Okay, I can call Australia, but I can't call next door. No worries; there's a bank of payphones. I have only RM50 notes, not coins, so I'll need to buy a phonecard.

At that point I understood no Malay at all, but I speak Machine to a very high level, so I'd rather deal with them. I've already spotted a phonecard vending machine.

I press the button for a 10-ringgit card and feed it my note. It spits the note out so violently that I'm forced to chase it across the room. Recovering my cash, I try again. This time, I'm ready, and catch the rejected note before it lands.

The locals at a nearby table call out for me to press the button for the appropriate denomination before inserting my money. It's what I'm already doing, but I try it again anyway, with no success. One of the locals comes over, makes a great show of pressing the button, smoothing out the note, and inserting it, only to be summarily rejected. He asks me for a different note ("maybe that one is damp"), but it makes no difference.

He shrugs and goes back to his meal; he can't make it work either.

I give up and acquire a TM phone card from a nearby snack store, after nearly being sold a SIM card instead from nearby phone store.

Back at the payphones, I discover that half of them are coin-only, half of the remainder aren't TM-branded, and half of what's left don't work. This leaves one from eight.

I insert the card. The LCD screen says something mysterious in Malay. There's no dialtone, and a tiny pin has slid down in front of the card and then only partially retracted, preventing me from removing it. Eventually I pull it clear, after using much more force than I'm accustomed to applying to "delicate" "electronics".

I return with a pocket dictionary. The phone flashes its messages for only a couple of seconds at a time, so I have to scribble them down, then step back from the phone and translate them.
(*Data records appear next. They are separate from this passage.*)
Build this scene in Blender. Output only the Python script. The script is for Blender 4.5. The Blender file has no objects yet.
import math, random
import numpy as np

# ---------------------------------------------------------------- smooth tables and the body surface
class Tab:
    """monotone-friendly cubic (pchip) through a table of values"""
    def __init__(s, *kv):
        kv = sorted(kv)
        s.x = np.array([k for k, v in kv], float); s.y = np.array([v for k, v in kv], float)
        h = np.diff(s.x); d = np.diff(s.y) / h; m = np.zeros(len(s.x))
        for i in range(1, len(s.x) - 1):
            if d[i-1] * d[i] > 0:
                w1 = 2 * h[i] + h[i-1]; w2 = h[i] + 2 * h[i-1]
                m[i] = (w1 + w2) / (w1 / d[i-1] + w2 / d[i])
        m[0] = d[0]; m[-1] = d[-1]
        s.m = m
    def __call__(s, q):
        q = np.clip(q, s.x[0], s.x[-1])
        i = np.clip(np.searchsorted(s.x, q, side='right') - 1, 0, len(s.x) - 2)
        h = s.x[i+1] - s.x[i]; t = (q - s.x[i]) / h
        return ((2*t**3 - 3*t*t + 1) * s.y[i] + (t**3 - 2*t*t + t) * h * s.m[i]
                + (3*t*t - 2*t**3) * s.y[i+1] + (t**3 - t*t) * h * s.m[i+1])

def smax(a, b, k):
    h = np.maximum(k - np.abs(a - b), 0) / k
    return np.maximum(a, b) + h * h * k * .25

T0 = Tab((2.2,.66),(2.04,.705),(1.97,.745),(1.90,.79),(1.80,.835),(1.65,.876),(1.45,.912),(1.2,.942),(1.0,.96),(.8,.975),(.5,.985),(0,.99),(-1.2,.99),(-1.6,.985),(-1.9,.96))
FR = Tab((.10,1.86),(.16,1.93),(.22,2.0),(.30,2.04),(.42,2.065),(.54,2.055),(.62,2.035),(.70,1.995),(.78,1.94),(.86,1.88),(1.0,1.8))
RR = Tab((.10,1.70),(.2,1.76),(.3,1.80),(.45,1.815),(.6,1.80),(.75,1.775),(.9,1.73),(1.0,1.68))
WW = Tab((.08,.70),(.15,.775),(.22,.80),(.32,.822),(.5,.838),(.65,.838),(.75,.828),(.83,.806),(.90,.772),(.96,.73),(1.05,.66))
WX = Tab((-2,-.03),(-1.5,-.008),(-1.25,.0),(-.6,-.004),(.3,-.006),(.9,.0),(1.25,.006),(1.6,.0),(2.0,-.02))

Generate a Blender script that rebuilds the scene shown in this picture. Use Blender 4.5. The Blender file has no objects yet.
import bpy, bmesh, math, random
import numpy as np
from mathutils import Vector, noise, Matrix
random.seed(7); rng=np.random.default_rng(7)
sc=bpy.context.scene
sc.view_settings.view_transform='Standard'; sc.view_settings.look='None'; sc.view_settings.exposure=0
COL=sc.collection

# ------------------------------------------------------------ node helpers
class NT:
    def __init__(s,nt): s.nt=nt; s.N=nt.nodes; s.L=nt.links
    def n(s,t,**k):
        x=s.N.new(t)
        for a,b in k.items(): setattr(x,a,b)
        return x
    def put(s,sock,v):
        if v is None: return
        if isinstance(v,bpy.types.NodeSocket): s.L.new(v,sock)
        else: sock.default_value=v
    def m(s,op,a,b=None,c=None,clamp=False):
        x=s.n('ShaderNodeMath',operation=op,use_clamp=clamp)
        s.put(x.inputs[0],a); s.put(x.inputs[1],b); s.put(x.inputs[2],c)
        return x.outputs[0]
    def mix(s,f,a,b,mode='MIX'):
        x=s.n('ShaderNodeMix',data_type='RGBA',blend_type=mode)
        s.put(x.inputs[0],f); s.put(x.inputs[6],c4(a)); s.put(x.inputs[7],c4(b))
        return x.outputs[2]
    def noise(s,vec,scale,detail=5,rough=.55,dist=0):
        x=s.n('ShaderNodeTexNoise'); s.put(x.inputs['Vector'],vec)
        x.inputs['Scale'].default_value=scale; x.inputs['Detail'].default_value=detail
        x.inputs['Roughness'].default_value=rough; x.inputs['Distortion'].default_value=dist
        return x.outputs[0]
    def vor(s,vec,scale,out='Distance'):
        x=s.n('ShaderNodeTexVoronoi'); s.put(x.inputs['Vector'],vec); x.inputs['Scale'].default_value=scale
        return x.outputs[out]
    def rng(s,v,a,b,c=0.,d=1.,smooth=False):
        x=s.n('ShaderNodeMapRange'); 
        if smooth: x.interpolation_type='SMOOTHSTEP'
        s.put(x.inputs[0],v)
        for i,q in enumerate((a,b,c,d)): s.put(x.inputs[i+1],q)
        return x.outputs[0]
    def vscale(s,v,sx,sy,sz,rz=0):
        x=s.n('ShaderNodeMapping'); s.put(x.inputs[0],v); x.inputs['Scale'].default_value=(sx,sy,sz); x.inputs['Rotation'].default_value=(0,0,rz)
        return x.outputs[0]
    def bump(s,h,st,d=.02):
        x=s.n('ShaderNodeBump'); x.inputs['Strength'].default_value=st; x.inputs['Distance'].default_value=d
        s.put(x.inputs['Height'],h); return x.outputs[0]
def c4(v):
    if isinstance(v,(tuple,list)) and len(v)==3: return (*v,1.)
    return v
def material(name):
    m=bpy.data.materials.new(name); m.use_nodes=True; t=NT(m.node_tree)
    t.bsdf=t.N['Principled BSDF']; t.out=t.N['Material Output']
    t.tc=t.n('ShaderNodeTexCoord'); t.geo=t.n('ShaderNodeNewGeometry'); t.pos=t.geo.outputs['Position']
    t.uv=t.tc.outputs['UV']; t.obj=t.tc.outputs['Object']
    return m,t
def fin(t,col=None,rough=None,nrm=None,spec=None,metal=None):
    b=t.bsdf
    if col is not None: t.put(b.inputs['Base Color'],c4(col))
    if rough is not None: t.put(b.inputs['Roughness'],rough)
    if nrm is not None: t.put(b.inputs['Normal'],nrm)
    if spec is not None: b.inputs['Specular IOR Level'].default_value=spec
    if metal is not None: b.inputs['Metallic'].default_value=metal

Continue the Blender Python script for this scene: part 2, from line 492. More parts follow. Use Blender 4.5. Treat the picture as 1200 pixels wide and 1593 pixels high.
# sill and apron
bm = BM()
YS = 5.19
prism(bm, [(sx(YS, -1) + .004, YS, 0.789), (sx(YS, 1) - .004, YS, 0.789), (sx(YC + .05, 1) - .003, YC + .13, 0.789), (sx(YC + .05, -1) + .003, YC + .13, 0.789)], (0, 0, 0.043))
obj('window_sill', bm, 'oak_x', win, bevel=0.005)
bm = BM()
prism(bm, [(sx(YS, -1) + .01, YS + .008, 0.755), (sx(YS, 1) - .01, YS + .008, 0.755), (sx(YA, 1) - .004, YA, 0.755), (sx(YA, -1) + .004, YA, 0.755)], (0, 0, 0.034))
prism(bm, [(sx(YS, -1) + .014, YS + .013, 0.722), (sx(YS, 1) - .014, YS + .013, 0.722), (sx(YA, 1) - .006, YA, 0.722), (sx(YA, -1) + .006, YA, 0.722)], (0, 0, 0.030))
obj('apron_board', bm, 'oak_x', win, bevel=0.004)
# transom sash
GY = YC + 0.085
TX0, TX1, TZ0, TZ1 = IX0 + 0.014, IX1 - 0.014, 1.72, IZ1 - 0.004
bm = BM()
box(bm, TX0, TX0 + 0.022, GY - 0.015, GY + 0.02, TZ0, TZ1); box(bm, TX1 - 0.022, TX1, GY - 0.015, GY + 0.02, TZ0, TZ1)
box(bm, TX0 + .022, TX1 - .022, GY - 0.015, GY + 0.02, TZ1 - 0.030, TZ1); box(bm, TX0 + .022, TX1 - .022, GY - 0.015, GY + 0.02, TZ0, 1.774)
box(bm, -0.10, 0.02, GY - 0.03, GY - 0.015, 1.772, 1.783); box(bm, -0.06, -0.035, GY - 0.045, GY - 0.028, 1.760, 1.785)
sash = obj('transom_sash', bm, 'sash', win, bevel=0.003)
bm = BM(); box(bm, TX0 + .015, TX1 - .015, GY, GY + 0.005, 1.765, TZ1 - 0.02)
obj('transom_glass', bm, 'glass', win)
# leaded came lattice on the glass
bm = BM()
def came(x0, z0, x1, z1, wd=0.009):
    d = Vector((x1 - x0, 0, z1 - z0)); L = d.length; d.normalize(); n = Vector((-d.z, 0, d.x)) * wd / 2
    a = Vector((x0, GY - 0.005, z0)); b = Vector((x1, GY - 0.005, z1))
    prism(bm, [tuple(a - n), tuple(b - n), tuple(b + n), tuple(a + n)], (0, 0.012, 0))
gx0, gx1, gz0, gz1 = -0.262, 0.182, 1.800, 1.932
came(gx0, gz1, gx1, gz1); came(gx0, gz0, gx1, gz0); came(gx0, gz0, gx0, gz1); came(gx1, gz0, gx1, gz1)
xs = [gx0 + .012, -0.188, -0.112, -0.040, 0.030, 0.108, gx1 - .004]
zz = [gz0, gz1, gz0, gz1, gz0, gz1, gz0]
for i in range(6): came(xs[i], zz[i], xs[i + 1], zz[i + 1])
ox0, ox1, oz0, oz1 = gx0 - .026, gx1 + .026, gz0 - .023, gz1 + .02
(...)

It begins simply enough, with "kad?", which I'd taken to mean "Please insert your phone card".

More confusing is "sila ambit kad". After some paging through the dictionary I conclude that the phone is ordering me to "Be seated. Remove card." Stalemate; there's nothing to sit on.

I study the card again, looking for clues. There's no english text, but there is a tiny triangle at one end. I'd been inserting the card backwards and upside down.

With this revelation, I'm able to wrestle a quiet, crackly interstate call from the payphone, and book us in to a hostel in Mersing. It isn't really necessary, but when things start to go wrong, my top priority is to prevent anything else from going wrong.

An hour later we board the bus to Mersing. Mercifully, it works.

fn2. English store name, English-speaking staff, goes my logic. It's true but not the whole truth; everyone here speaks English.